A vantagem de se monitorar um desenho ineficaz reside no fato de que essa forma de monitoramento apresenta chances ínfimas de detectar a ocorrência de impactos negativos do empreendimento sobre espécies ou grupos sensíveis. Entenda-se por ineficaz o desenho definido para a amostragem de classes inteiras de fauna, áreas pontuais trazidas do Estudo de Impacto Ambiental (algumas a mais de 20 quilômetros de distância do traçado, em razão da adoção de alternativa locacional que não a originalmente pensada), transectos fixos e estações de captura em locais determinados a partir de distâncias fixas, entre tantas outras e tão frequentes proposições, aparentemente tão bem-intencionadas.
E há, também, vantagem no fato de a equipe de monitoramento estar trabalhando/transitando em áreas afastadas das obras ou da operação do empreendimento, reduzindo a possibilidade de vir a tomar conhecimento de eventos que possam trazer prejuízo à fauna silvestre.
E onde entra o graxaim?
Não bastasse tudo o que relatei, a equipe de monitoramento de fauna está, sempre, a serviço do próprio empreendedor, que recebe os relatórios, analisa, revisa, pede ajustes, alterações, complementações, exclusões e, por fim, protocola o produto.
E se a equipe detecta, por exemplo, uma ação danosa ao meio ambiente, uma falha no processo ou uma intervenção em área protegida, o empreendedor irá entregar ao órgão ambiental o relato?
Com relação à proposição de desenhos mal delineados, cabe uma parcela maior de responsabilidade ao órgão ambiental, que é quem o valida, em última instância, e acaba por aprovar o estudo se todos os métodos e esforços definidos foram realizados, independentemente da qualidade dos resultados (nem entro na seara da qualidade da discussão e proposição de medidas, pois muitas vezes os estudos não chegam a estes itens). Cabe questionar o papel dos consultores e consultorias (mais correto chamá-los executores e executorias), que simplesmente fazem dos estudos ambientais um negócio: não fazem consultoria, e sim, elaboram, simplesmente, o produto para o qual foram contratados para fazer.
E com relação ao empreendedor como contratante? Como abrir o bico e denunciar o graxaim sem correr o risco de ser o primeiro a ser devorado?
Só vejo duas saídas (e não são ideias minhas e nem novidades):
1 – Intensificação da fiscalização dos empreendimentos, pelos órgãos ambientais, e fiscalização dos estudos, pelos conselhos regionais; e/ou
2 – Pagamento dos estudos pelo empreendedor, com contratação da consultoria pelo órgão ambiental, garantindo, assim, a isenção necessária à lisura do processo.
As alternativas que vislumbro não são novidades e nem de fácil implementação, mas é necessário avançar, ainda mais neste momento em que, após 16 anos de tramitação, ganha força no Congresso Nacional uma versão “liberal” da Lei Geral do Licenciamento Ambiental.

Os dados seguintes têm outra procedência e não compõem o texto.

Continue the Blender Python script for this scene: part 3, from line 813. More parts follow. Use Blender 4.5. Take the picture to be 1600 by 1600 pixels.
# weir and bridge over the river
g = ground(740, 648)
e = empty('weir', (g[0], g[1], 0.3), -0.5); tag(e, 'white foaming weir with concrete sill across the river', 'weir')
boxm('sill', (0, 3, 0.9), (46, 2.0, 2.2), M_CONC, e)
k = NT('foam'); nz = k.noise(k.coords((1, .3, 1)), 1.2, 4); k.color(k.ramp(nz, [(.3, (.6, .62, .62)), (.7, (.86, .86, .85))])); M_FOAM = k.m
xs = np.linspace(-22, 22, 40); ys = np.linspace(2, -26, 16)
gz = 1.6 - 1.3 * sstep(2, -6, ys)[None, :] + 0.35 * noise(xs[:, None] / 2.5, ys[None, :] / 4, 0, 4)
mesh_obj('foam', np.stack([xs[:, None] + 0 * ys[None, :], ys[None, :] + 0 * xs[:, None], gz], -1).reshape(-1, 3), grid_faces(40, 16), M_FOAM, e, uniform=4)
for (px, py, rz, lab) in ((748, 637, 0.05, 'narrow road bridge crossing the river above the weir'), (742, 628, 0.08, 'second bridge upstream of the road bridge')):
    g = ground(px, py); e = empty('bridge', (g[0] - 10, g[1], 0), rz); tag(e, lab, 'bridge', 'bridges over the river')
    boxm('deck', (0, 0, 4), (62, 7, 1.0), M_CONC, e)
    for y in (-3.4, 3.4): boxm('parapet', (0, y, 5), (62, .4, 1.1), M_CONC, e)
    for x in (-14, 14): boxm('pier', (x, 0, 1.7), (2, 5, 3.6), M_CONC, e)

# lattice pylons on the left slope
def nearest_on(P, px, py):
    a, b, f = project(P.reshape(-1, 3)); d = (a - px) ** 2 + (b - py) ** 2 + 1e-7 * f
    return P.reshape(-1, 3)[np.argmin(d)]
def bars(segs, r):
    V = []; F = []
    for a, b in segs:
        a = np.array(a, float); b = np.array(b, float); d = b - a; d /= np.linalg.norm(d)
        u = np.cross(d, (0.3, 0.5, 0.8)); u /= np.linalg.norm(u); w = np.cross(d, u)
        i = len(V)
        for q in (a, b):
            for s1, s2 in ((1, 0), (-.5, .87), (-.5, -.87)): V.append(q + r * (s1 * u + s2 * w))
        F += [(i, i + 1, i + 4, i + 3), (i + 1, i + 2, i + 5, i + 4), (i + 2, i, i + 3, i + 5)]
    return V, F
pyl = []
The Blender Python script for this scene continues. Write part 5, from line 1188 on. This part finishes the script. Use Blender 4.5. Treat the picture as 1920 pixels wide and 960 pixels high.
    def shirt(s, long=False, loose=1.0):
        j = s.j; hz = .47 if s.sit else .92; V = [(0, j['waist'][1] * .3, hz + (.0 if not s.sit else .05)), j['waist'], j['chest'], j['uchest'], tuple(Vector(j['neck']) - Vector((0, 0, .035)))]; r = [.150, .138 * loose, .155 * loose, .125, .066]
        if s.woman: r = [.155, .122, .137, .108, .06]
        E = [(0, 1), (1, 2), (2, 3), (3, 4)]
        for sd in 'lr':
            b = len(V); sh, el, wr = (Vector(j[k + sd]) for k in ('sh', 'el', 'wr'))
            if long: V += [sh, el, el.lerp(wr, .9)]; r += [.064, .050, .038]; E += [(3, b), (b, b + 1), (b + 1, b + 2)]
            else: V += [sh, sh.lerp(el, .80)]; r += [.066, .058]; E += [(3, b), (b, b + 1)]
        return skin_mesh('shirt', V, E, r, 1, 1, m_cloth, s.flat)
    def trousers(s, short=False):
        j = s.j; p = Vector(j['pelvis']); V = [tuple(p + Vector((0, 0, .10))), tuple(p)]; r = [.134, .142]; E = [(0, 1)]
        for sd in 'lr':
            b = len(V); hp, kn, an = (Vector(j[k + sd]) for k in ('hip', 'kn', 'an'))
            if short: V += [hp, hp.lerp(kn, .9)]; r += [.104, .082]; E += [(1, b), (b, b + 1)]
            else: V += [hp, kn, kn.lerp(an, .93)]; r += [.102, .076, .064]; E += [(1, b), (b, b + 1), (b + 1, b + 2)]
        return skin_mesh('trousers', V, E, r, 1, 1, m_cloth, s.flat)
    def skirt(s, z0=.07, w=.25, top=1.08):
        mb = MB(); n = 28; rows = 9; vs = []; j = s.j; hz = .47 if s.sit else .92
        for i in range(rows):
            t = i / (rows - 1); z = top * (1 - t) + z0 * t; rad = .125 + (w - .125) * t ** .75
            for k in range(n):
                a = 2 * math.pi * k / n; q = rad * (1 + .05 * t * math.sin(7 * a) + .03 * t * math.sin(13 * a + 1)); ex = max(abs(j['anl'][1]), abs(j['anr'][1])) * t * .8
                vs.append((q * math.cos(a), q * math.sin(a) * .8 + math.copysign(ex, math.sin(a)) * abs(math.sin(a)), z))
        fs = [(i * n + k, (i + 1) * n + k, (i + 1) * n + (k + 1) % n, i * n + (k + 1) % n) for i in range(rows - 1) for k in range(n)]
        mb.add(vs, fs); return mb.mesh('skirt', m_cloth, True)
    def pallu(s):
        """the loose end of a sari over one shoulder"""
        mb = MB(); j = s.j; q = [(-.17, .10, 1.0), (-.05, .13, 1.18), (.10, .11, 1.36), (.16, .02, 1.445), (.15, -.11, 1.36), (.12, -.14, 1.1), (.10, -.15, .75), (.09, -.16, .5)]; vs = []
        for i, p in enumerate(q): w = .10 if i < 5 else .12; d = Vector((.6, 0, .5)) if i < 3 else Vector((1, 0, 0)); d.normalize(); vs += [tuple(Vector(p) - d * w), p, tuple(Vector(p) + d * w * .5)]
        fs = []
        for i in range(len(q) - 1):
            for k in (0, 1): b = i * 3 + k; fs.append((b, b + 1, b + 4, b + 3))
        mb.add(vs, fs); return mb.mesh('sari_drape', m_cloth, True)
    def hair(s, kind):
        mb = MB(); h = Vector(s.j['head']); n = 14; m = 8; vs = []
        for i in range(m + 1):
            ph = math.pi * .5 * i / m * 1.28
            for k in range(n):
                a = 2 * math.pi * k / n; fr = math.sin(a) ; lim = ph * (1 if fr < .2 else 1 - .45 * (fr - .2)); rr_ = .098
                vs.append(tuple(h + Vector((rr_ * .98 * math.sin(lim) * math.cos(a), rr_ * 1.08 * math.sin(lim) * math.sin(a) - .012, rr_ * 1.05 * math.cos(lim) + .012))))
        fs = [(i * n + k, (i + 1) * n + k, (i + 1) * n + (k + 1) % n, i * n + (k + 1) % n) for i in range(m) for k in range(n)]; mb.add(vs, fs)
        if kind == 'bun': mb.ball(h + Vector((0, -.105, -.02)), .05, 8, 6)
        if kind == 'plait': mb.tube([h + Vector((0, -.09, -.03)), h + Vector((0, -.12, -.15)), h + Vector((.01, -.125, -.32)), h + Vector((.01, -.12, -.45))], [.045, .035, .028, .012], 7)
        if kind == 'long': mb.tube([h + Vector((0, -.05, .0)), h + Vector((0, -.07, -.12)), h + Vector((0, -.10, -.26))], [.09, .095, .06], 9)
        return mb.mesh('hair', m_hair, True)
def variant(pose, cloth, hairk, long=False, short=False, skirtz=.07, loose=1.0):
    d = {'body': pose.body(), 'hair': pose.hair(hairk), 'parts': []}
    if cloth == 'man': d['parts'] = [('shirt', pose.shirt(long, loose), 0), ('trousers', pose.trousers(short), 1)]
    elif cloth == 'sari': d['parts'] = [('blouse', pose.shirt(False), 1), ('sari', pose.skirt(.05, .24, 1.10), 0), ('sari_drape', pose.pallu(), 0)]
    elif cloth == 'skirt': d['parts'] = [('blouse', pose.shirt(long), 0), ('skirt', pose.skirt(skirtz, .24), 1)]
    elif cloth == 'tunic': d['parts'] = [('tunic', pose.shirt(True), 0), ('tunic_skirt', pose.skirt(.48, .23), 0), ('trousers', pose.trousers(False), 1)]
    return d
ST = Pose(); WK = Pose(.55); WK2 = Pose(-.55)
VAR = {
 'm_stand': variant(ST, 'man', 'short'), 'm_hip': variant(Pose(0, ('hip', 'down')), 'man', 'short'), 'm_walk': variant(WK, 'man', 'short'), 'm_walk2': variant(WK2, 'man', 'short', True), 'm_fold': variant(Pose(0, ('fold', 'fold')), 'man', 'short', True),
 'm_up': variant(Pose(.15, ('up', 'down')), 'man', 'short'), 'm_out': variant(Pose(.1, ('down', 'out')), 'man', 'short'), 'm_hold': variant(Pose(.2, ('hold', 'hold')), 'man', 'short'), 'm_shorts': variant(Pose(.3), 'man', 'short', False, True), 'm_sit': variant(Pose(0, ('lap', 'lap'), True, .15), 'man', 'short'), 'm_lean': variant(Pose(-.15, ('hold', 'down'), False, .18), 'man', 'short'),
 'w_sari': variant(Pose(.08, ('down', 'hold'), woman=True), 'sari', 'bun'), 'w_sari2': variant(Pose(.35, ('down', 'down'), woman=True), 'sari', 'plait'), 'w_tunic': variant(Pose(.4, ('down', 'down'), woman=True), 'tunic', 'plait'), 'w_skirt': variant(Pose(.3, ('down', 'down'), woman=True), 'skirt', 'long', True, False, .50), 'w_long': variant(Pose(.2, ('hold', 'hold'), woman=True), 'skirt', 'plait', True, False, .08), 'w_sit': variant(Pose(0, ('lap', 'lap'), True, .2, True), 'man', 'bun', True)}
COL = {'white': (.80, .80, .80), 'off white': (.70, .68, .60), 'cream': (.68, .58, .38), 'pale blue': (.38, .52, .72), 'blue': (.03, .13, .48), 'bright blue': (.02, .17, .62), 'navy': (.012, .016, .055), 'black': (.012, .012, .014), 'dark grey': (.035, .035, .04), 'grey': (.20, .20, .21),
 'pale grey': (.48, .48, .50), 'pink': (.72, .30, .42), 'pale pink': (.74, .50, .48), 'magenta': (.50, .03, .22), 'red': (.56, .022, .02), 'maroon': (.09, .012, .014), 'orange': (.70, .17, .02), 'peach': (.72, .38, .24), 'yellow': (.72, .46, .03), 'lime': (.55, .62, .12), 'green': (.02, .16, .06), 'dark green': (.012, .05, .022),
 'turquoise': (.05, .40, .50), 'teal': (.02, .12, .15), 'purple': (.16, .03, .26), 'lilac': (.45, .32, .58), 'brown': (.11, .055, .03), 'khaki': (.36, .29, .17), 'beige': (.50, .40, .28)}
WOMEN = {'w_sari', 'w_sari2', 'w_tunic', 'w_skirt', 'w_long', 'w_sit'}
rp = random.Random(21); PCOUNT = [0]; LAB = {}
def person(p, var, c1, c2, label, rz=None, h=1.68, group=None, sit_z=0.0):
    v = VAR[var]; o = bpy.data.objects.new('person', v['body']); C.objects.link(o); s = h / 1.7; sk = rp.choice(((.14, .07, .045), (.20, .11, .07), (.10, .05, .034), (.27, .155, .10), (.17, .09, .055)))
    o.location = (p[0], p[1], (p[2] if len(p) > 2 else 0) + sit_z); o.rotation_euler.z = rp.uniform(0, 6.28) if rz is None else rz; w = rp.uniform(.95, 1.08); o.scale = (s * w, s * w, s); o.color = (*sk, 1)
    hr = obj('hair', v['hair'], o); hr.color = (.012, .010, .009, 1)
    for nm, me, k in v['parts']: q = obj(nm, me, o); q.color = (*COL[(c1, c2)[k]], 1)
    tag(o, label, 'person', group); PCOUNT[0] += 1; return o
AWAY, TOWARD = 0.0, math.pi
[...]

Portanto, conclamo meus colegas biólogos para que repensemos nosso papel, atuemos com ética acima de tudo, e busquemos sentido no que fazemos. Atuar como consultor e não apenas como executor é uma atitude com alto potencial transformador da realidade.
Creio que seja um bom começo. Como diz o colega Andreas Kindel: um passo de cada vez.